Este artigo foi adaptado da matéria impressa da AQ sobre a pirataria na America Latina | Leer en español | Read in English
Que ano foi 2018 para a área criativa da latino americana: o mexicano Alfonso Cuarón tem chances de ganhar o Oscar de melhor filme por Roma. Os três músicos que mais tocaram no YouTube em todo o mundo foram dois porto-riquenhos e um colombiano. Artistas que fazem parte da história passada (a brasileira Tarsila do Amaral) e contemporânea (a cubana Tania Bruguera) foram celebrados em museus e galerias de Nova York, Londres e outros países.
De fato, o talento artístico da América Latina há muito é venerado em todo o mundo.
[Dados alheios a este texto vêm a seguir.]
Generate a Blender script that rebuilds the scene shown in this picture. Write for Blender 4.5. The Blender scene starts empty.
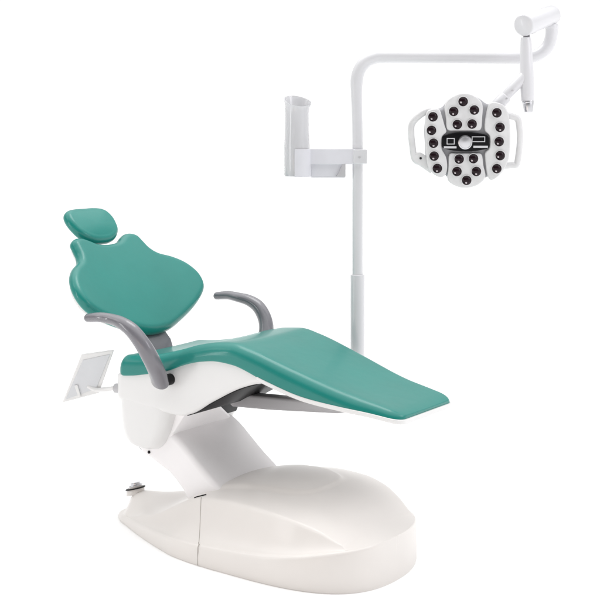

Mas a região deixa muito a desejar quando se trata de proteger o trabalho de sua classe artística, seus cineastas, compositores e designers. Novas tecnologias tornam cada vez mais fácil para criminosos, muitas vezes com ligações a gangues internacionais, roubar ou falsificar a obra desses artistas. A menos que os governos comecem a tratar mais seriamente o roubo de propriedade intelectual, a região será privada de futuros tesouros culturais — e um motor crucial para as economias latino-americanas do século XXI.
Alguns leitores podem ver essa afirmação como um exagero. Na região mais violenta e desigual do mundo, a pirataria é frequentemente descartada como um crime sem vítimas e até mesmo justificável. Roubar um sinal de TV a cabo, ou comprar uma camiseta de futebol falsificada, é algo visto como um problema das grandes empresas. Afinal, elas não têm condições de “perder” vendas para alguns clientes, especialmente aqueles que são pobres demais para pagar o preço do produto original?
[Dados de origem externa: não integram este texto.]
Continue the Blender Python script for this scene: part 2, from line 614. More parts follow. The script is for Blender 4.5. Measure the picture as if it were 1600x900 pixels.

Mas como nossa reportagem especial mostra, o problema, no entanto, é muito mais complicado — e insidioso. A chamada “caixa de TV” exibida em nossa capa, um aparelho ilegal que permite aos consumidores assistir a qualquer conteúdo de vídeo — incluindo o filme Roma, da Netflix — por uma taxa única de cerca de R$ 500, é uma verdadeira emergência para as indústrias do cinema e TV. Visite qualquer feira de rua das cidades latino-americanas e você verá que muitos dos consumidores que compram os produtos pirateados são da classe média ou alta, e não pobres. E bens pirateados respondem por até 2% do PIB da região, de acordo com o Fórum Nacional Contra a Pirataria e a Ilegalidade.
O efeito negativo disso em inovação é assustador. A chamada economia “laranja” ou economia criativa da região emprega cerca de 10 milhões de pessoas, mas o potencial é certamente maior. O presidente colombiano Iván Duque quer dar impulso à economia proveniente do setor criativo do país, para que ela cresça muito além dos atuais 3,3% do PIB — ante uma média global de 6%. Ele acredita que isso ajudará o país a ser menos dependente de commodities. A estratégia poderia ajudar a proteger trabalhadores de tendências futuras; é difícil imaginar robôs tirando os empregos de gente como Shakira, Bad Bunny ou os mariachis que cantam na Plaza Garibaldi, na Cidade do México.
Este é o momento para os governos agirem. Não há solução fácil, e punir os consumidores parece ineficaz. Mas algumas medidas podem ajudar: o bloqueio de sites na internet conseguiu reduzir o consumo de TV pirateada na Espanha, enquanto o Brasil já reduziu sua dependência de software pirata pela metade desde os anos 80. Os países devem pressionar a China, fonte de dois terços dos produtos falsificados no mundo, a combater a pirataria. Um aumento nos orçamentos da alfândega e da polícia também ajudaria. Com um passo de cada vez, a pirataria pode ser tratada como o crime sério que realmente é.